Interesting. Somewhat counter to Craig Moffet’s great comment in https://www.thebusinessbrew.com/episodes/craig-moffett-a-true-expert that:
“a broadband household uses about 50 to 70 times more data than a wireless phone subscriber does. And yet, they only generate about 20% more revenue. So, on a revenue per bit basis, fixed wireless broadband are serving the wireless broadband market generates about 1/50th as much revenue per bit as wireless does. It is so unattractive economically on a relative basis that you would only do it if you were just a wash in excess capacity. You couldn’t think of anything else to use your capacity for.”
He does go on to say ” it’s not clear it’s going to stay the case” which you’re confirming. I guess as you say they’ve learned they can prioritize voice without customers complaining *too* much. And the market is tolerating speed dependency on distance to their tower.

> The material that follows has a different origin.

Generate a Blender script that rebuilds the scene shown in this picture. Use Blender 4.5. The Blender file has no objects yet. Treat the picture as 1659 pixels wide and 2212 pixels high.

That’s an interesting point. The cellular carriers are clearly monetizing their excess capacity. I’m not sure that evaluating that on a per bit basis is the right way to look at it, because the number folks just look at the new revenues that don’t come with very much incremental new costs.
The engineers at the cellular carriers must be frustrated because cell sites were not designed to handle customers that use steady broadband for a long time, like streaming, gaming, and working from home. The engineers also must be looking at the long term growth pattern for home broadband and shuddering, because in five years, what is using excess capacity today might be more bandwidth than a cell site can handle.
I’m thinking the carriers are banking on upgrading at some point to true 5G where they could direct beam-formed traffic to broadband customers and probably do it on a different spectrum. That’s the only scenario that doesn’t have cell sites crashing as home broadband usage conflicts with cellphone usage as both keep increasing.
That is an interesting picture you present of the future. I’m glad I’m not in their shoes trying to figure out how to engineer a product that marketing maybe sold without enough study. I can testify that cell coverage, just for basic calls and messaging has taken a 50% reduction in quality all around us. It’s terrible. Where there is service it’s fast, but the edges are terrible crunchy and the gaps are growing.
I’ll second that mobiles services have declined radically over the paste year or two as they’ve brought on FWA subscribers. I wish I know the metrics of this to verify but it’s a noticable degredation.
I’ve also shared the opinion that cell companies are basically betting that they’ll get more support from the FCC, more spectrum, more rights, whatever, to support their new oversell numbers.
Doug — you’re right that cost per bit isn’t the best metric, but it has some use, especially if one is spectrum constrained.
5G is no sliver bullet. It’s really just an upgrade.
We’ve tried just about every option available to our home (suburban WDC), and the winner by far is FiOS. No problems with clouds, no problems with long distance to the node, no caps or throttling. We can have 4 computers and a TV or two all simultaneously using WiFi, and someone can still call on the home phone (… Yes, we still have one — the cost is de minimus!).
A few months ago, we tried the T-Mobile FWA offering, and it just didn’t cut it with one computer and TV going. Latency was horrendous…
We have not tried VZ FWA, but see no point in trying it in our current location… unless FiOS or some other fiber offering is unavailable. I am not a big fan of Verizon — they act too much like an old-fashioned monopolist — but you can’t beat FiOS.
I wouldn’t gibe FiOS too much credit here, I think there are many different solutions that perform really similarly ie when compared to cellular FWA they all look fantastic.
FWA has this glaring problem of demand shifting because of mobile users. Got a conferance at the hotel near your house with a bunch of people using hotspots? degredation. Family next door gets a black friday upgrade to all new 5G phones? degredation. Your neighbor across the street signs up for VZW FWA? degredation.
IMO, we should eliminate the mixing of mobile and FWA services.